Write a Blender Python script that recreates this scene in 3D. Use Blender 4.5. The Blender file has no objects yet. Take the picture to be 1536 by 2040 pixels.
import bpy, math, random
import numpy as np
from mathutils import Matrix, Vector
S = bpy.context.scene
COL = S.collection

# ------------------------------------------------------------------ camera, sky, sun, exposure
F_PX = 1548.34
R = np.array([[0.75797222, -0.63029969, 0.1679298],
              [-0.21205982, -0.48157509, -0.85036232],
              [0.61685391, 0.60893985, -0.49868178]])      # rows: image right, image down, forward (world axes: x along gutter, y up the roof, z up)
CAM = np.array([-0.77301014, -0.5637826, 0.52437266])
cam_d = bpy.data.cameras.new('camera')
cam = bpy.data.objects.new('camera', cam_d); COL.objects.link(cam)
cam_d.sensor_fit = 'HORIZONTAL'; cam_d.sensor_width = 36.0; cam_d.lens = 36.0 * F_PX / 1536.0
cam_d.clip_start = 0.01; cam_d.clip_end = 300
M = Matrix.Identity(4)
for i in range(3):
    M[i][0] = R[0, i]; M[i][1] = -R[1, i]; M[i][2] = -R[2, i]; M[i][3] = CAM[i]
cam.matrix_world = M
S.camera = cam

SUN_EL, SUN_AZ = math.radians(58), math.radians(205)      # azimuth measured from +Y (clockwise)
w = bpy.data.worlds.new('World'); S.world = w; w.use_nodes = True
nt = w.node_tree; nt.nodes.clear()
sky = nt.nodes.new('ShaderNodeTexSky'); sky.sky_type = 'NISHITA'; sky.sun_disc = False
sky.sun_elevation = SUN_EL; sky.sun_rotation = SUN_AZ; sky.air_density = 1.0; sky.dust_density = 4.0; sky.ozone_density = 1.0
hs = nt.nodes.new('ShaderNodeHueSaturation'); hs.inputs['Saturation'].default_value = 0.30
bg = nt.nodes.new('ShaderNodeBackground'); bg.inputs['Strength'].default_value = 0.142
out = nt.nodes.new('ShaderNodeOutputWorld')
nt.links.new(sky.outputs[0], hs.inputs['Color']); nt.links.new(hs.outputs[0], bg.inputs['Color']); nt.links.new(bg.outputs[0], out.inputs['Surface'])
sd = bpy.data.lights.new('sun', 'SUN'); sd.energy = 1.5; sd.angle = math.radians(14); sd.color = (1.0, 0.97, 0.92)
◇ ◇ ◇
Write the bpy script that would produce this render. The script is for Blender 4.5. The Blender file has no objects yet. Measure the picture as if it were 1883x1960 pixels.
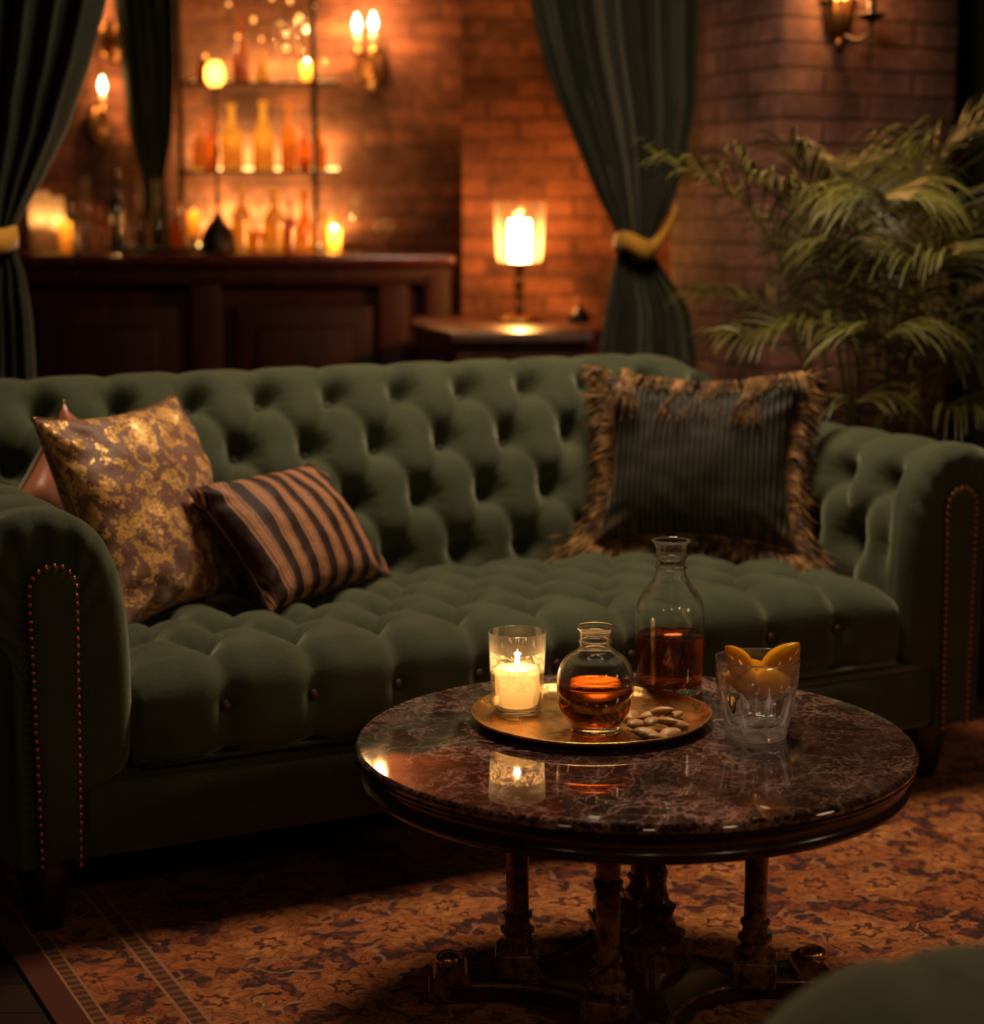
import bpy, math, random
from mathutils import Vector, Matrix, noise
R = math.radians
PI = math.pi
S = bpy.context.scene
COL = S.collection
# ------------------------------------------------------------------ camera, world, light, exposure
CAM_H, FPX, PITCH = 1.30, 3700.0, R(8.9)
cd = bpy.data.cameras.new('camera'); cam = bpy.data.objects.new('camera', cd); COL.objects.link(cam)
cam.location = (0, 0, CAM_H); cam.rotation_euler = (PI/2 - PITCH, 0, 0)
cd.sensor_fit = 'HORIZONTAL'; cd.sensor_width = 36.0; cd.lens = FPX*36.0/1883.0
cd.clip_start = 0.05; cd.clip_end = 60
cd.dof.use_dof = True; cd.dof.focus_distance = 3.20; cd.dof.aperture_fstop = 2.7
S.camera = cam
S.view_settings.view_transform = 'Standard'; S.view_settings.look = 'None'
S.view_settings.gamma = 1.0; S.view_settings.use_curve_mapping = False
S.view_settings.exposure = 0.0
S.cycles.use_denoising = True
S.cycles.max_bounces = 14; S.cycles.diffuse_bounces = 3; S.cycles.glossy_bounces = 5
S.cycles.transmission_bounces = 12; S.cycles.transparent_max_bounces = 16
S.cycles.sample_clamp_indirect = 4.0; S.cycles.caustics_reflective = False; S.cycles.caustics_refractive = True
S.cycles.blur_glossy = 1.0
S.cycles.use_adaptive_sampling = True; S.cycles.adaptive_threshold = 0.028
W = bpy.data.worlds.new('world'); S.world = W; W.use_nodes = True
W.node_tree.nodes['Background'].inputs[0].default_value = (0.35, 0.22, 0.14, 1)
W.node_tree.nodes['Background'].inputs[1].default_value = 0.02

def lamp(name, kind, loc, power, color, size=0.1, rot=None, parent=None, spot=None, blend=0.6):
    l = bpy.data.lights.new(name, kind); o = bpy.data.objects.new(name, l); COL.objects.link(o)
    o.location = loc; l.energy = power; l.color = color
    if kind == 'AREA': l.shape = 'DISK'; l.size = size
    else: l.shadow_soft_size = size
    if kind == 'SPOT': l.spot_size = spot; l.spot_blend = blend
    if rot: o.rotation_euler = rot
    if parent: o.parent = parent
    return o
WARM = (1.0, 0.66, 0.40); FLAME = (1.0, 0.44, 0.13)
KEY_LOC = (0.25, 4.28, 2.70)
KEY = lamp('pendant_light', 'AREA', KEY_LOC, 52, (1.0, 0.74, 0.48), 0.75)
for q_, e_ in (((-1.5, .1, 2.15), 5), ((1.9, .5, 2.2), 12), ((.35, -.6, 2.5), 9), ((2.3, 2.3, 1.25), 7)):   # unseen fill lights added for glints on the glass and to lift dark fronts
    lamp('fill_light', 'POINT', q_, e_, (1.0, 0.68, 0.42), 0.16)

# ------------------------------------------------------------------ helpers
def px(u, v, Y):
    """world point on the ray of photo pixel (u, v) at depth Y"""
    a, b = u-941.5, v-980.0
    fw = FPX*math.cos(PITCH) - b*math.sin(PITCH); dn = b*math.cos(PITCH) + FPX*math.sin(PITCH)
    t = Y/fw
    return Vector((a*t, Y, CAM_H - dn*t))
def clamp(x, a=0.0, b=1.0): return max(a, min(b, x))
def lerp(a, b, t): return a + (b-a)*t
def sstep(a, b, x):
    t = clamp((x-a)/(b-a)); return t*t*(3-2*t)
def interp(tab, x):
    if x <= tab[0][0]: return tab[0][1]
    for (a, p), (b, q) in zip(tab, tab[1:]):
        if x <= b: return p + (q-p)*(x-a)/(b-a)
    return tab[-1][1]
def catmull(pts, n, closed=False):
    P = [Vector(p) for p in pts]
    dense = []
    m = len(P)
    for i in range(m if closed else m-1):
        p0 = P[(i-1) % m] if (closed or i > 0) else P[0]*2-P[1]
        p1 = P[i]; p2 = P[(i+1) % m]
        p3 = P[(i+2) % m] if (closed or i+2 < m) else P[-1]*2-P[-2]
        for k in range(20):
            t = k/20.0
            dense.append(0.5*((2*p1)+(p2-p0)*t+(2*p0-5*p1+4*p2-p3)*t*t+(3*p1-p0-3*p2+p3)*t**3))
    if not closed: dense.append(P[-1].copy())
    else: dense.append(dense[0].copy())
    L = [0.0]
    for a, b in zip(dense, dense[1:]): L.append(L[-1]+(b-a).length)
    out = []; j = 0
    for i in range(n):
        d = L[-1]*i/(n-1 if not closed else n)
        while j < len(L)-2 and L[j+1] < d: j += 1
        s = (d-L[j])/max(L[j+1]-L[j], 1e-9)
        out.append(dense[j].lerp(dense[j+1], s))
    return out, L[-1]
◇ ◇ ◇
_PROBLEM REQUIREMENTS_.
Pull every line containing "Write" out of the data above.

_ANSWER TO THIS EXERCISE_.
Write a Blender Python script that recreates this scene in 3D. Use Blender 4.5. The Blender file has no objects yet. Take the picture to be 1536 by 2040 pixels.
Write the bpy script that would produce this render. The script is for Blender 4.5. The Blender file has no objects yet. Measure the picture as if it were 1883x1960 pixels.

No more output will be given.